Vintage show can often reflect public's perception of veterans

Nov 11 2013 - 6:20pm


If there's a Heaven, I'll bet it has Netflix.

I'm in love with these video streaming services. For just pennies a day, they give you the power to reconnect with all your favorite TV shows from yesteryear -- "Magnum, P.I.," "The Rockford Files," "Taxi," "The West Wing," "Miami Vice."

And it's amazing the truths you can glean from these older programs. Just the other day, I watched the pilot episode of "Cheers," a sitcom that first aired in 1982 about a Boston bar where everybody knows your name. In the opening scene of season one, a young man, who looks all of about 15 years old, walks into the bar and tries to order a beer from bar owner Sam "Mayday" Malone, played by Ted Danson.

When Sam asks for proof of age, the kid produces a military ID for a 1st Sgt. Walter Keller, born 1944.

"That makes you 38," Sam says. "Must've fought in Vietnam."

"Oh, yeah," comes the confident response.

"What was it like," Sam asks.

"Gross," the kid says with a shudder.

"Yeah, that's what they say," Sam concludes above the studio audience's laughter. "War is ... gross."

Northern Utah just celebrated Veterans Day -- if, I suppose, "celebrated" is the right word here. More like "observed." As in, we saw it coming, we were aware of its arrival, and many of us even went so far as to post heartfelt thanks to members of the military on Facebook and Twitter.

Heck, a few of us even attended Ogden's Veterans Day Parade on Saturday, or one of the smaller tributes on the actual Monday holiday. But beyond that, for most of us, Veterans Day didn't even mean time off work.

I happened to be in attendance at Saturday's Veterans Day Parade in Ogden. In the interest of full disclosure, I sheepishly admit my attendance was predicated on the sole truth that I was working the Saturday shift and was assigned to write the story. Otherwise, had I been off that day, something else would have come up -- yard work, housework, a movie or a football game -- to keep me from the parade.

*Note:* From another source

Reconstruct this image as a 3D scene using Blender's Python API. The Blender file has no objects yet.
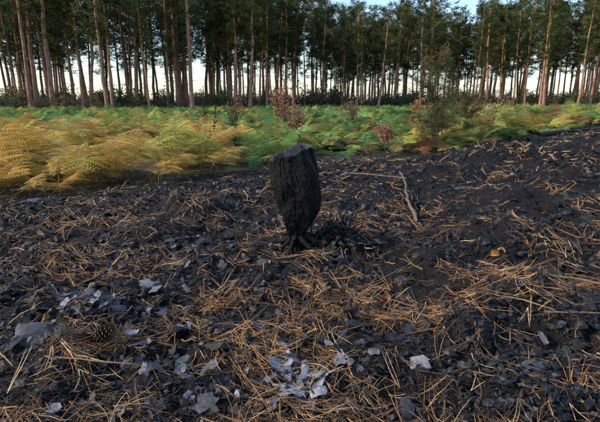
import bpy, math, numpy as np
from mathutils import Vector
np.seterr(over='ignore')
rng=np.random.default_rng(7)
scene=bpy.context.scene
COL=scene.collection
# ---------------------------------------------------------------- noise
def _h(ix,iy,s):
    n=(ix.astype(np.int64)*374761393+iy.astype(np.int64)*668265263+s*974634777)&0xffffffff
    n=((n^(n>>13))*1274126177)&0xffffffff
    n=(n^(n>>16))&0xffffffff
    n=(n*2246822519)&0xffffffff
    n=n^(n>>15)
    return (n&0xffffff)/float(0xffffff)
def vn(x,y,s=0):
    ix=np.floor(x);iy=np.floor(y);fx=x-ix;fy=y-iy
    fx=fx*fx*(3-2*fx);fy=fy*fy*(3-2*fy)
    a=_h(ix,iy,s);b=_h(ix+1,iy,s);c=_h(ix,iy+1,s);d=_h(ix+1,iy+1,s)
    return (a*(1-fx)+b*fx)*(1-fy)+(c*(1-fx)+d*fx)*fy
def fbm(x,y,s=0,o=4):
    r=0;a=.5;t=0
    for i in range(o):
        ca,sa=math.cos(i*1.1+.5),math.sin(i*1.1+.5)
        r=r+a*vn((x*ca-y*sa)*2**i+i*17.3,(x*sa+y*ca)*2**i-i*9.1,s+i);t+=a;a*=.5
    return r/t
def worley(x,y,s=0):
    ix=np.floor(x);iy=np.floor(y)
    f1=np.full(x.shape,9.);f2=np.full(x.shape,9.)
    for dx in(-1,0,1):
        for dy in(-1,0,1):
            cx=ix+dx;cy=iy+dy
            d=np.hypot(cx+_h(cx,cy,s)-x,cy+_h(cx,cy,s+5)-y)
            nf1=np.minimum(f1,d);f2=np.minimum(f2,np.maximum(f1,d));f1=nf1
    return f1,f2
# ---------------------------------------------------------------- terrain
BX=[-60,-12,-6,-2.5,-1.6,-1,0,1.65,3.3,7,12,60]
BY=[0,2.0,3.2,3.75,4.0,4.6,5.7,6.6,7.8,10.6,13.0,20]
def burn(x,y):
    yb=np.interp(x,BX,BY)+(fbm(x*1.3,y*1.3,33,3)-.5)*1.1
    return np.clip((yb-y)/.9+.5,0,1)
MOUNDS=[(-.82,3.3,.28,.13),(-.85,2.62,.26,.10),(-1.2,2.1,.25,.06),(.19,2.52,.2,.07),(1.6,3.3,.35,.12),(2.4,4.2,.5,.15),(1.5,5.0,.5,.12),
        (3.4,5.6,.7,.18),(.9,1.75,.3,.08),(.55,1.45,.2,.06),(-.2,1.35,.2,.03),(2.6,6.3,.6,.17),(4.8,7.0,.8,.22),(1.15,2.5,.3,.1),(.15,1.6,.16,.05)]
def H(x,y):
    x=np.asarray(x,float);y=np.asarray(y,float)
    b=burn(x,y)
    near=np.exp(-np.maximum(np.hypot(x,y)-9,0)/8)
    z=(fbm(x*.6,y*.6,1,3)-.5)*.12*near
    f1,f2=worley(x*5+fbm(x*4,y*4,8,2),y*5+fbm(x*4,y*4,9,2),3)
    patch=np.clip((fbm(x*1.7,y*1.7,5,2)-.35)*3,0,1)
    z=z+b*near*((fbm(x*4,y*4,2,4)-.5)*.11+np.clip(.6-f1,0,1)*.07*patch
        +(np.abs(fbm(x*15,y*15,6,5)-.5))*.10)
    for mx,my,r,h in MOUNDS:
        z=z+h*np.exp(-((x-mx)**2+(y-my)**2)/(r*r*.6))*(.6+.8*vn(x*9,y*9,50))
    z=z+.28*np.clip((x-1.5)/6,0,1)*np.clip((y-3)/5,0,1)*np.exp(-np.maximum(y-12,0)/15)
    w=np.exp(-((x+.02)**2+(y-2.38)**2)/.016)
    z=z*(1-w)-.015*w
    return z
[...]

Of course, in the interest of even fuller disclosure, you should know that I hate parades in general. So you can at least take partial comfort in the fact that, unless I were being paid, I wouldn't have been at an Independence Day parade, or a Pioneer Day parade, or a Christmas parade, either.

However, having attended Saturday's event, I can now declare that a Veterans Day parade is the best kind. Why? Because unlike all the other parades out there, this one isn't about the audience. It's strictly about the participants.

You could argue that other parades honor patriots, or pioneers, or various other worthy groups. But that's not their primary purpose, and it's not the reason most attend them. People usually attend parades to be entertained -- to see dazzling floats, or to hear marching bands, or to collect candy tossed from the entries.

But a Veterans Day parade is different. The folks lining this parade route are there for one reason: to pay tribute to the men and women, and their families, who have served their country at sacrifices ranging from moderately inconvenient to complete and total. And that's what Veterans Day is about.

Oh, and just for the record? Despite what some groups would have us believe, Veterans Day isn't about war -- any more than a Fourth of July parade is about the British.

Meanwhile, back at the bar on "Cheers," Sam rejects the underage boy's bid for alcohol with a simple, "I'm sorry, soldier."

And the boy, not breaking character, retorts: "This is the thanks we get."

Sadly, that is the thanks our veterans get. An "I'm sorry." A "Thank you." The occasional, sparsely attended parade.

But then again, I'll wager that's enough. Because our veterans don't do it for the sympathy, or the thanks, or even the parades. And they're certainly not in it for the war.

Because as any 15-year-old could tell you: War is gross.